Tomorrow evening we’ll graduate another class of students, an event that always prompts me to step back from end-of-term grading and reflect on what I hope that those young adults got out of a Bethel education.
Actually, I’ve been pondering that question for a couple weeks now, since I had the honor of delivering the final lecture of the semester in Bethel’s first-year general education course, Christianity and Western Culture. Most of those students won’t graduate until 2026 or 2027. But because that seventy-minute class on the world wars and Holocaust was the last time some of them would study history, I wanted to close with some kind of argument for the value of Christians studying the liberal arts.
In a gen ed course that did had more research or writing assignments, I might have reminded the business, education, engineering, nursing, and social work students in the room that the liberal arts help develop soft skills that are valuable in any profession. I might even have suggested that they consider adding a major or minor in a field like mine, since I’ve spent the semester watching our department’s seniors demonstrate the ability not only to conduct research and write well, but to think critically, to listen and to speak, to collaborate, to solve problems, and, maybe above all, to learn independently.

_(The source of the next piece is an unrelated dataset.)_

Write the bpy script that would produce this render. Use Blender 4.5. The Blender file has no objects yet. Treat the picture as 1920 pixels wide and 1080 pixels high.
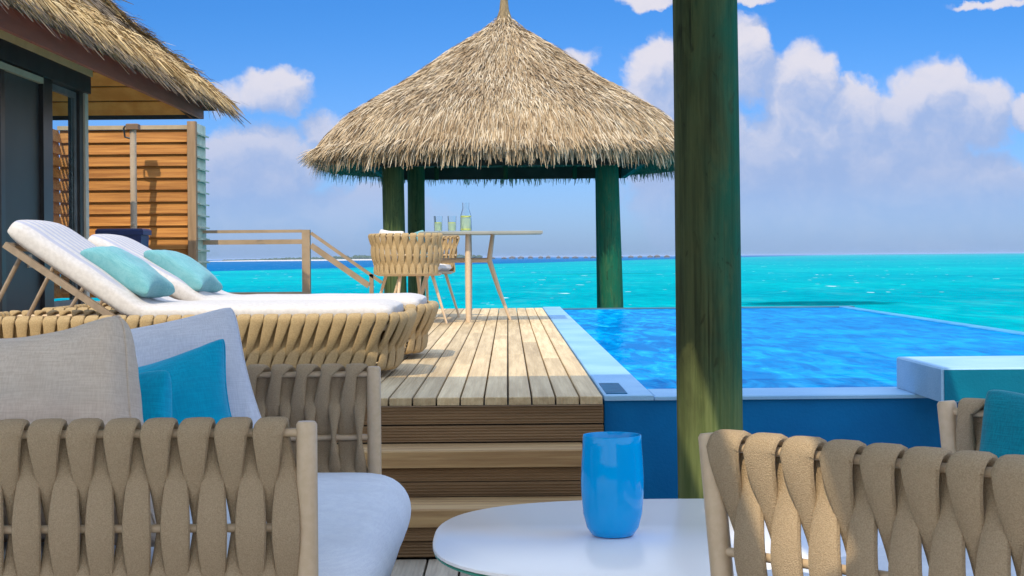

CWC students do start to cultivate the skill of writing concisely about complicated ideas, but instead I thought about emphasizing how the liberal arts can prepare students for citizenship in a democratic society.
“Education is the foundation of democratic liberties,” wrote the Truman Commission in the early days of the Cold War. “Without an educated citizenry alert to preserve and extend freedom, it would not long endure.” Specifically, those educators argued that American colleges should have general education curricula because more specialized training by itself would mean that the student has “competence in some particular occupation, yet falls short of that human wholeness and civic conscience which the cooperative activities of citizenship require.” It was the broad study of the arts, humanities, and sciences that would “give to the student the values, attitudes, knowledge, and skills that will equip him to live rightly and well in a free society.”
Specifically, a lecture on modern warfare could help young little-d democrats think critically about the demands a state may attempt to make on its citizens, the ways that nationalism can both foster mutual trust within a nation and hatred of those outside of it, and how warfare can both endanger individual freedoms and act as an engine of social change.
Then as we turned to the Holocaust in the last act of that lecture, I hoped that I was helping prepare citizens who are thoughtful, empathetic, and committed to engaging in political practices and institutions that restrain the worst collective impulses of humanity.